Exactly repeat the material, dropping every picture from the copy.

_GIVEN DATA_
━━━━━━━━━━━━━━━━━━━━
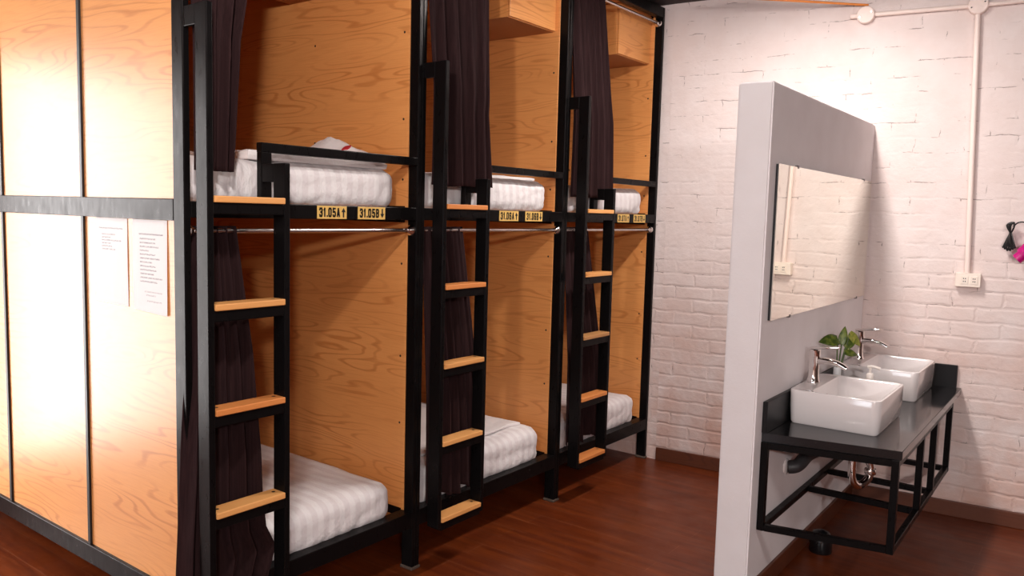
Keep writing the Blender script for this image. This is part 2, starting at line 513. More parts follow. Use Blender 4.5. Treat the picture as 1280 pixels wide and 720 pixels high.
def bunk(y0, y1, no, label, plates, first=False, last=False):
    """y0: outer face of the left post; y1: inner face of the right post"""
    W = y1 - y0
    t = thing('capsule_bunk', label, 'bunk bed', (X0, y0, 0), 0, 'steel framed capsule bunks in the row')
    ZT = 2.725
    def part(name, lo, hi, bev=.003, mat=STEEL, par=t):
        return obj(name, bx(lo, hi, bev), mat, par)
    OW = W + TW
    for (xa, ya) in ((-TD, 0), (-TD, W), (-D, 0), (-D, W)):
        p = part('post', (xa, ya, .012), (xa + TD, ya + TW, ZT))
        b = new(); box(b, (xa - .004, ya - .004, 0), (xa + TD + .004, ya + TW + .004, .014), .004)
        f = obj('foot', b, SILICONE, p); f['label'] = 'pale silicone smear at the foot'
    # front rails
    part('deck_rail', (-.04, TW, ZU0), (0, W, ZU1))
    part('bottom_rail', (-.06, TW, .185), (0, W, .252))
    part('top_rail', (-.04, TW, 2.665), (0, W, ZT))
    # side rails and back rails
    for ya in (0, W - .008):
        part('side_rail', (-D + TD, ya, 1.447), (-TD, ya + .03, 1.514))
        part('side_rail', (-D + TD, ya, .188), (-TD, ya + .03, .258))
        part('side_rail', (-D + TD, ya, 2.665), (-TD, ya + .03, ZT))
    part('back_rail', (-D, TW, ZU0), (-D + .03, W, ZU1)); part('back_rail', (-D, TW, .19), (-D + .03, W, .25))
    # guard rail
    g = obj('guard_rail', bx((-.03, .275, 1.674), (0, W, 1.706), .003), STEEL, t)
    obj('guard_post', bx((-.028, .275, ZU1 - .002), (-.0005, .315, 1.675), .003), STEEL, g)
    # boards
    def board(name, lo, hi, screws=()):
        b = bx(lo, hi, .0015)
        n0 = len(b.faces)
        for (sx, sy, sz) in screws:
            r = bmesh.ops.create_circle(b, cap_ends=True, radius=.005, segments=10,
                                        matrix=Matrix.Translation((sx, sy, sz)) @ Matrix.Rotation(PI / 2, 4, 'X'))
            for f in {f for v in r['verts'] for f in v.link_faces}: f.material_index = 1
        return obj(name, b, [WOOD, DARKHOLE], t)
    yp = W - .006
    scr = [(x, yp - .0006, z) for x in (-.075,) for z in (.62, .9, 1.28, 1.62, 1.86, 2.2)] + [(-.62, yp - .0006, z) for z in (1.78, 2.2)]
    board('side_panel', (-D + .03, yp, .205), (-TD + .012, W + .006, 2.68), scr)
    board('back_panel', (-D + .03, TW, .205), (-D + .045, W - .006, 2.68))
    if first:
        e = board('end_panel', (-D + .03, .012, .2), (-TD + .004, .022, 2.70))
        for xs in (-.655, -1.325):
            obj('seam_strip', bx((xs - .009, .004, .255), (xs + .009, .0125, 2.70), .001), STEEL_EDGE, e)
    else:
        board('end_panel', (-D + .03, .014, .205), (-TD, .022, 2.68))
    board('bed_board', (-D + .045, TW, 1.475), (-.04, yp, 1.493))
    board('bed_board', (-D + .045, TW, .205), (-.06, yp, .222))
    board('roof_board', (-D + .045, TW, 2.682), (-.04, yp, 2.70))
    # overhead locker
    lk = obj('overhead_locker', bx((-.79, W - .385, 2.398), (-.085, yp, 2.68), .002), [WOOD, MDF], t)
    for p in lk.data.polygons:
        if p.normal.z < -.9: p.material_index = 1
    obj('locker_door', bx((-.083, W - .383, 2.402), (-.072, yp - .001, 2.678), .0015), WOOD, lk)
    # curtain rods with cup flanges
    for z in (1.417, 2.635):
        r = obj('curtain_rod', tube(new(), [(-.03, TW + .004, z), (-.03, yp - .004 if False else W - .003, z)], .0085, 14, False), STAINLESS, t, smooth=True)
        for yy, s in ((TW, 1), (W, -1)):
            M = Matrix.Translation((-.03, yy, z)) @ Matrix.Rotation(-s * PI / 2, 4, 'X')
            obj('rod_flange', lathe(new(), [(0, 0), (.024, 0), (.024, .004), (.019, .012), (.013, .02), (.011, .026), (0, .026)], 24, M), CHROME, r, smooth=True)
    # ladder
    ld = thing('ladder', 'x', 'x', (0, 0, 0)); del ld['label']; del ld['category']; ld.parent = t
    xa, xb = .06, .12
    for ya, zt in ((.002, 2.08), (.275, 1.637)):
        obj('stile', bx((xa, ya, .2), (xb, ya + .021, zt), .003), STEEL, ld)
        obj('bracket', bx((.0, ya + .001, zt - .06), (xa, ya + .02, zt - .001), .002), STEEL, ld)
    tm = {1: (PINE, PINE, PINE_RED, PINE, PINE), 2: (PINE_RED, PINE_RED, PINE, PINE, PINE), 3: (PINE, PINE, PINE_DARK, PINE_RED, PINE_RED)}[no]
    for k, zt in enumerate((1.526, 1.203, .882, .562, .243)):
        obj('rung_tube', bx((xa + .004, .022, zt - .055), (xb - .002, .276, zt - .0205), .003), STEEL, ld)
        tr = bx((xa, .0235, zt - .02), (xb + .006, .2745, zt), .003)
        for sy in (.045, .252):
            r = bmesh.ops.create_circle(tr, cap_ends=True, radius=.006, segments=12, matrix=Matrix.Translation((xa + .03, sy, zt + .0006)))
            for f in {f for v in r['verts'] for f in v.link_faces}: f.material_index = 1
        obj('rung_tread', tr, [tm[k], DARKHOLE], ld)
    # number plates
    for (s, arrow, ya, yb) in plates:
        ya -= y0; yb -= y0
        p = obj('number_plate', bx((.0003, ya, 1.4595), (.0022, yb, 1.5055), .0005), PLATE, t)
        p['label'] = 'yellow plate numbered %s' % s
        w = yb - ya
        text_obj(s, p, .0021, ya + w * .06, ya + w * .79, 1.4655, .034)
        yc = yb - w * .115; h = w * .05
        a = new()
        up_ = arrow == 'up'
        zz = lambda q: 1.4655 + .034 * (q if up_ else 1 - q)
        for shape in ([(-h * .45, 0), (h * .45, 0), (h * .45, .56), (-h * .45, .56)], [(-h * 1.45, .55), (h * 1.45, .55), (0, 1)]):
            a.faces.new([a.verts.new((.0024, yc + q, zz(v))) for q, v in shape])
        rr = bmesh.ops.extrude_face_region(a, geom=a.faces[:])
        for v in [g_ for g_ in rr['geom'] if isinstance(g_, bmesh.types.BMVert)]: v.co.x += .0006
        obj('arrow', a, INK, p)
    return t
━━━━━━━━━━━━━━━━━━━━
_ANSWER TO THE TASK_
Keep writing the Blender script for this image. This is part 2, starting at line 513. More parts follow. Use Blender 4.5. Treat the picture as 1280 pixels wide and 720 pixels high.
def bunk(y0, y1, no, label, plates, first=False, last=False):
    """y0: outer face of the left post; y1: inner face of the right post"""
    W = y1 - y0
    t = thing('capsule_bunk', label, 'bunk bed', (X0, y0, 0), 0, 'steel framed capsule bunks in the row')
    ZT = 2.725
    def part(name, lo, hi, bev=.003, mat=STEEL, par=t):
        return obj(name, bx(lo, hi, bev), mat, par)
    OW = W + TW
    for (xa, ya) in ((-TD, 0), (-TD, W), (-D, 0), (-D, W)):
        p = part('post', (xa, ya, .012), (xa + TD, ya + TW, ZT))
        b = new(); box(b, (xa - .004, ya - .004, 0), (xa + TD + .004, ya + TW + .004, .014), .004)
        f = obj('foot', b, SILICONE, p); f['label'] = 'pale silicone smear at the foot'
    # front rails
    part('deck_rail', (-.04, TW, ZU0), (0, W, ZU1))
    part('bottom_rail', (-.06, TW, .185), (0, W, .252))
    part('top_rail', (-.04, TW, 2.665), (0, W, ZT))
    # side rails and back rails
    for ya in (0, W - .008):
        part('side_rail', (-D + TD, ya, 1.447), (-TD, ya + .03, 1.514))
        part('side_rail', (-D + TD, ya, .188), (-TD, ya + .03, .258))
        part('side_rail', (-D + TD, ya, 2.665), (-TD, ya + .03, ZT))
    part('back_rail', (-D, TW, ZU0), (-D + .03, W, ZU1)); part('back_rail', (-D, TW, .19), (-D + .03, W, .25))
    # guard rail
    g = obj('guard_rail', bx((-.03, .275, 1.674), (0, W, 1.706), .003), STEEL, t)
    obj('guard_post', bx((-.028, .275, ZU1 - .002), (-.0005, .315, 1.675), .003), STEEL, g)
    # boards
    def board(name, lo, hi, screws=()):
        b = bx(lo, hi, .0015)
        n0 = len(b.faces)
        for (sx, sy, sz) in screws:
            r = bmesh.ops.create_circle(b, cap_ends=True, radius=.005, segments=10,
                                        matrix=Matrix.Translation((sx, sy, sz)) @ Matrix.Rotation(PI / 2, 4, 'X'))
            for f in {f for v in r['verts'] for f in v.link_faces}: f.material_index = 1
        return obj(name, b, [WOOD, DARKHOLE], t)
    yp = W - .006
    scr = [(x, yp - .0006, z) for x in (-.075,) for z in (.62, .9, 1.28, 1.62, 1.86, 2.2)] + [(-.62, yp - .0006, z) for z in (1.78, 2.2)]
    board('side_panel', (-D + .03, yp, .205), (-TD + .012, W + .006, 2.68), scr)
    board('back_panel', (-D + .03, TW, .205), (-D + .045, W - .006, 2.68))
    if first:
        e = board('end_panel', (-D + .03, .012, .2), (-TD + .004, .022, 2.70))
        for xs in (-.655, -1.325):
            obj('seam_strip', bx((xs - .009, .004, .255), (xs + .009, .0125, 2.70), .001), STEEL_EDGE, e)
    else:
        board('end_panel', (-D + .03, .014, .205), (-TD, .022, 2.68))
    board('bed_board', (-D + .045, TW, 1.475), (-.04, yp, 1.493))
    board('bed_board', (-D + .045, TW, .205), (-.06, yp, .222))
    board('roof_board', (-D + .045, TW, 2.682), (-.04, yp, 2.70))
    # overhead locker
    lk = obj('overhead_locker', bx((-.79, W - .385, 2.398), (-.085, yp, 2.68), .002), [WOOD, MDF], t)
    for p in lk.data.polygons:
        if p.normal.z < -.9: p.material_index = 1
    obj('locker_door', bx((-.083, W - .383, 2.402), (-.072, yp - .001, 2.678), .0015), WOOD, lk)
    # curtain rods with cup flanges
    for z in (1.417, 2.635):
        r = obj('curtain_rod', tube(new(), [(-.03, TW + .004, z), (-.03, yp - .004 if False else W - .003, z)], .0085, 14, False), STAINLESS, t, smooth=True)
        for yy, s in ((TW, 1), (W, -1)):
            M = Matrix.Translation((-.03, yy, z)) @ Matrix.Rotation(-s * PI / 2, 4, 'X')
            obj('rod_flange', lathe(new(), [(0, 0), (.024, 0), (.024, .004), (.019, .012), (.013, .02), (.011, .026), (0, .026)], 24, M), CHROME, r, smooth=True)
    # ladder
    ld = thing('ladder', 'x', 'x', (0, 0, 0)); del ld['label']; del ld['category']; ld.parent = t
    xa, xb = .06, .12
    for ya, zt in ((.002, 2.08), (.275, 1.637)):
        obj('stile', bx((xa, ya, .2), (xb, ya + .021, zt), .003), STEEL, ld)
        obj('bracket', bx((.0, ya + .001, zt - .06), (xa, ya + .02, zt - .001), .002), STEEL, ld)
    tm = {1: (PINE, PINE, PINE_RED, PINE, PINE), 2: (PINE_RED, PINE_RED, PINE, PINE, PINE), 3: (PINE, PINE, PINE_DARK, PINE_RED, PINE_RED)}[no]
    for k, zt in enumerate((1.526, 1.203, .882, .562, .243)):
        obj('rung_tube', bx((xa + .004, .022, zt - .055), (xb - .002, .276, zt - .0205), .003), STEEL, ld)
        tr = bx((xa, .0235, zt - .02), (xb + .006, .2745, zt), .003)
        for sy in (.045, .252):
            r = bmesh.ops.create_circle(tr, cap_ends=True, radius=.006, segments=12, matrix=Matrix.Translation((xa + .03, sy, zt + .0006)))
            for f in {f for v in r['verts'] for f in v.link_faces}: f.material_index = 1
        obj('rung_tread', tr, [tm[k], DARKHOLE], ld)
    # number plates
    for (s, arrow, ya, yb) in plates:
        ya -= y0; yb -= y0
        p = obj('number_plate', bx((.0003, ya, 1.4595), (.0022, yb, 1.5055), .0005), PLATE, t)
        p['label'] = 'yellow plate numbered %s' % s
        w = yb - ya
        text_obj(s, p, .0021, ya + w * .06, ya + w * .79, 1.4655, .034)
        yc = yb - w * .115; h = w * .05
        a = new()
        up_ = arrow == 'up'
        zz = lambda q: 1.4655 + .034 * (q if up_ else 1 - q)
        for shape in ([(-h * .45, 0), (h * .45, 0), (h * .45, .56), (-h * .45, .56)], [(-h * 1.45, .55), (h * 1.45, .55), (0, 1)]):
            a.faces.new([a.verts.new((.0024, yc + q, zz(v))) for q, v in shape])
        rr = bmesh.ops.extrude_face_region(a, geom=a.faces[:])
        for v in [g_ for g_ in rr['geom'] if isinstance(g_, bmesh.types.BMVert)]: v.co.x += .0006
        obj('arrow', a, INK, p)
    return t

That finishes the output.